L’inizio della fine dell’utopia jugoslava, tra il fantasma dell’omologazione e il terrore della segregazione razziale. Il rischio è quello di accentuare le differenze per non perdere la propria autenticità.
Un esempio, che cito sempre, è la Primavera. Le giovanili sono, senza eccezione, mononazionali, banalmente perché i croati vivono a Zrinjski, mentre i bosniaci a Velež. Il suo legame col socialismo non può scomparire, in quanto credo che i tifosi saranno sempre orgogliosi di quello che hanno costruito grazie al socialismo.

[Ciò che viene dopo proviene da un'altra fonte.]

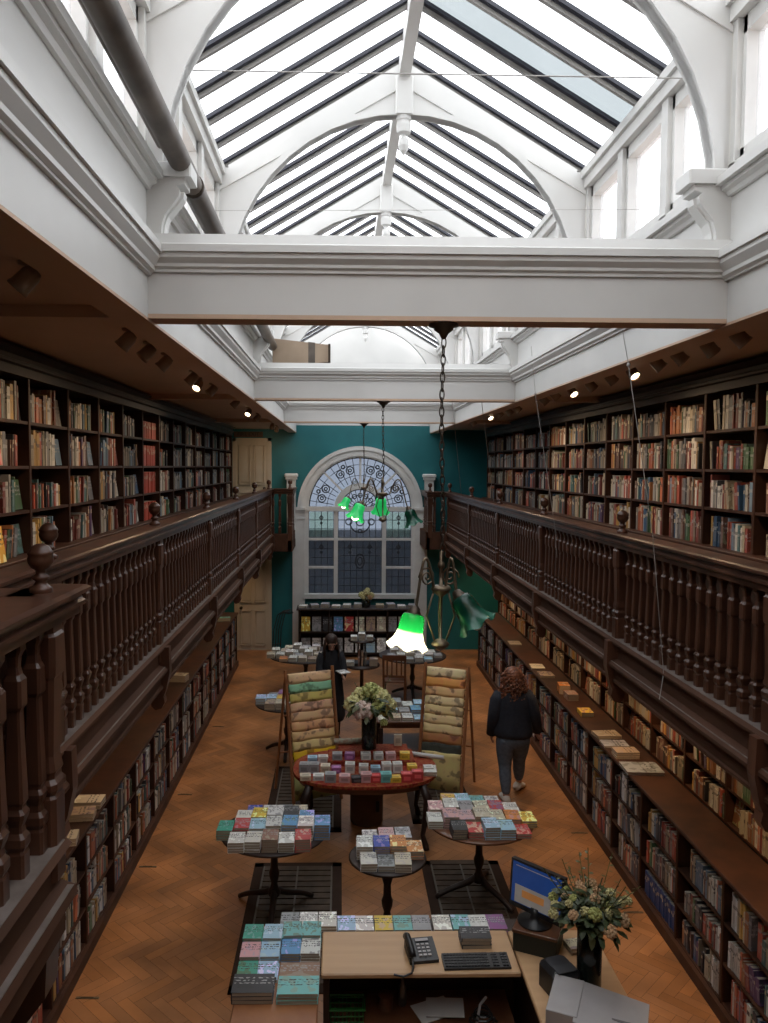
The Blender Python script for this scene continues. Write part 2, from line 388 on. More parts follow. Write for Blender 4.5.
# light-well upstands: swept profile per side
def upstand(side, X):
    s = -1 if side == 'left' else 1
    a = MB()
    def q(d): return X-s*d                      # d = projection into the room
    prof = [(0, 4.84), (0, 5.05), (.02, 5.05), (.02, 5.06), (.04, 5.07), (.04, 5.09), (.07, 5.125), (.07, 5.15), (.085, 5.15), (.085, 5.19), (.07, 5.19), (0, 5.21),
            (0, 5.47), (.02, 5.47), (.03, 5.49), (.055, 5.50), (.055, 5.52), (.085, 5.52), (.085, 5.56), (.03, 5.60), (-.16, 5.60), (-.16, 4.84)]
    a.prism([(q(d), z) for d, z in prof], -1.45, 17.7)
    st(a.build('trim_1' if s < 0 else 'trim_2', WHITE))
    # gallery ceiling soffit and ceiling panels with cross beams
    c = MB(); x0, x1 = (WLX, X) if s < 0 else (X, WRX)
    c.box(x0 if s < 0 else x0+.03, x1 if s > 0 else x1-.03, -1.45, 17.7, 4.90, 4.97)
    e0, e1 = (X-.17, X) if s < 0 else (X, X+.17)
    c.box(e0, e1, -1.45, 17.7, 4.826, 4.8395)
    for yb in BEAMS: c.box(x0 if s < 0 else x0+.165, x1 if s > 0 else x1-.165, yb, yb+.17, 4.84, 4.9)
    st(c.build('ceiling', CEIL))
BEAMS = [4.1, 9.08, 13.8]
upstand('left', XL); upstand('right', XR)
for i, yb in enumerate(BEAMS):
    a = MB()
    prof = [(0, 4.86), (0, 5.065), (-.015, 5.065), (-.015, 5.08), (-.03, 5.09), (-.03, 5.105), (-.055, 5.13), (-.055, 5.155), (-.07, 5.155), (-.07, 5.19), (-.05, 5.20),
            (-.03, 5.25), (.17, 5.25), (.17, 4.86)]
    a.mat(WHITE).prism([(yb+d, z) for d, z in prof], XL, XR, 'X')
    a.mat(CEIL).box(XL, XR, yb, yb+.17, 4.838, 4.8605)
    st(a.build('trim_%d' % (3+i)))

# roof: arches, ridge, glazing bars, panes; clerestory windows
AY = [1.72, 4.16, 6.58, 9.04, 11.48, 13.9, 16.3]
def arch(y):
    a = MB().mat(WHITE); R = 1.40; zc = 5.5; K = 22; t = .07
    top = lambda x: ZE+(ZR-ZE)*(1-abs(x-XC)/(XC-XL))
    pts = [(XC+R*cos(pi-pi*k/K), zc+R*sin(pi-pi*k/K)) for k in range(K+1)]
    for k in range(K):
        (xa, za), (xb, zb) = pts[k], pts[k+1]
        a.prism([(xa, za), (xb, zb), (xb, top(xb)), (xa, top(xa))], y-t/2, y+t/2)
        # raised rim of the arch
        ia = [(XC+(x-XC)*1.035, zc+(z-zc)*1.035) for x, z in (pts[k], pts[k+1])]
        a.prism([(xa, za), (xb, zb), ia[1], ia[0]], y-t/2-.02, y+t/2+.02)
    for sx in (-1, 1):
        x0, x1 = sorted((XC+sx*R, XC+sx*(XC-XL)))
        a.box(x0, x1, y-t/2, y+t/2, 5.5, ZE+.02)
        # raking strip just below the slope
        xa, xb = XC, XC+sx*(XC-XL)
        a.prism([(xa, ZR-.20), (xb, ZE-.16), (xb, ZE-.13), (xa, ZR-.17)], y-t/2-.012, y+t/2+.012)
    st(a.build('trim_%d' % (10+AY.index(y))))
    if y > 2:
        p = MB(); M = Matrix.Translation((XC, y-.0, 0))
        p.lathe([(.005, 6.60), (.03, 6.63), (.045, 6.67), (.04, 6.72), (.02, 6.74), (.02, 6.755), (.055, 6.77), (.06, 6.83), (.05, 6.86), (.06, 6.87), (.06, 6.9)], 14, M)
        p.bbox(XC-.07, XC+.07, y-.07, y+.07, 6.9, ZR-.12, .01)
        o = p.build('roof_pendant', WHITE)
        tag(o, 'turned white pendant finial hanging from the roof ridge at the %s arch from the camera' % ORD[AY.index(y)-1], 'finial', 'roof pendants')
for y in AY: arch(y)
rb = MB(); rb.bbox(XC-.045, XC+.045, -1.4, 17.7, ZR-.14, ZR+.0, .008)
st(rb.build('trim_20', WHITE))
for s, X in ((-1, XL), (1, XR)):
    e = MB().mat(WHITE2)
    x0, x1 = sorted((X-s*.02, X+s*.18)); e.box(x0, x1, -1.4, 17.7, 6.34, ZE+.01)
    e.box(*sorted((X-s*.045, X+s*.02)), -1.4, 17.7, 6.42, ZE+.03)
    e.box(*sorted((X+s*.0, X+s*.16)), -1.4, 17.7, 5.60, 5.64)
    st(e.build('trim_21' if s < 0 else 'trim_22'))
wn = 1
ys = [-1.0]+AY+[17.66]
for s, X in ((-1, XL), (1, XR)):
    # clerestory window per bay, three lights each
    for i in range(len(ys)-1):
        y0, y1 = ys[i]+.035, ys[i+1]-.035
        f = MB().mat(WHITE2); gl = MB().mat(FROST); nl = 3 if y1-y0 > 2 else 2
        xa, xb = sorted((X+s*.03, X+s*.12)); xo = X+s*.09
        wd = (y1-y0)/nl
        for k in range(nl+1):
            yy = y0+k*wd; f.box(*sorted((X+s*.0, X+s*.13)), max(y0, yy-.05), min(y1, yy+.05), 5.63, 6.35)
        for k in range(nl):
            a0, a1 = y0+k*wd+.05, y0+(k+1)*wd-.05
            f.box(xa, xb, a0, a0+.035, 5.64, 6.34); f.box(xa, xb, a1-.035, a1, 5.64, 6.34)
            f.box(xa, xb, a0, a1, 6.26, 6.34); f.box(xa, xb, a0, a1, 5.64, 5.70)
            gl.box(xo-.003, xo+.003, a0+.03, a1-.03, 5.69, 6.27)
        w_ = st(f.build('window_%d' % wn)); gl.build('pane', None, w_); wn += 1
    # sloping roof lights per bay
    for i in range(len(ys)-1):
        y0, y1 = ys[i], ys[i+1]; nb = max(2, round((y1-y0)/.405)); bars = MB(); gp = MB()
        L = Vector((XC-X, 0, ZR-ZE)).length
        dx = Vector((XC-X, 0, ZR-ZE)).normalized(); nn = Vector((-dx.z, 0, dx.x)) if dx.x > 0 else Vector((dx.z, 0, -dx.x))
        O = Vector((X, 0, ZE))
        M = Matrix(((dx.x, 0, nn.x, O.x), (0, 1, 0, 0), (dx.z, 0, nn.z, O.z), (0, 0, 0, 1)))
        for k in range(nb):
            yy = y0+(k+.0)*(y1-y0)/nb
            bars.mat(BARM).box(-.02, L, yy-.015, yy+.015, .0, .045, None, M)
            bars.box(-.02, L, yy-.026, yy+.026, .036, .05, None, M)
            bars.mat(BARD).box(-.02, L, yy-.052, yy-.015, .026, .0505, None, M)
            dirty = s > 0 and i == 2 and k == 3
            gp.mat(ROOFG2 if dirty else ROOFG)
            gp.box(0, L, yy+.03, yy+(y1-y0)/nb-.03, .052, .058, None, M)
        w_ = st(bars.build('window_%d' % wn)); gp.build('pane', None, w_); wn += 1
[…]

La realtà supera la fantasia quando, nell’aprile del 2013, gli scontri tra tifoserie portano la polizia ad arrestare trenta sostenitori dello Zrinjski. Multati con un’ammenda di 500 euro, a farsene carico sarebbero stati i genitori, visto che erano stati bambini e adolescenti ad avere causato disordini. Le due anime balcaniche, figlie di una diversa ideologia, si confrontano nell’eterna sfida per il dominio ideologico, un derby intriso di sconforto, unico per storia e misticismo.
Il secessionimo di Mostar
A giugno 2015 la Corte costituzionale della Bosnia-Erzegovina ha ordinato di modificare lo statuto elettorale. A dispetto dell’ampia differenza numerica tra le due fazioni della città, a Mostar vige da tempo la regola del voto per teste. Non stiamo forse legittimando la prevaricazione della destra sulla sinistra? Non è che in forza di un pretestuoso principio democratico stiamo forse acconsentendo a un razzismo legalizzato? Il calcio abbisogna, senz’altro, di maggiore acutezza ma la classe politica non ha tanto più sale in zucca.
D’altronde, sembra un’ovvietà, però l’apartheid è da sempre stato un business vincente. Il giorno precedente al grande evento sulle lapidi o le mura in mattoni della città vecchia compaiono svastiche e appellativi che non riporteremo. Mostar è segnata da un fervente nazionalismo, osservante una prossemica libertaria, habitus mentis dell’imperante assolutismo titoista. Devoti alle loro tradizioni, seppure accomunati dalla stessa passione, i cittadini rimangono fedeli a un diverso Dio.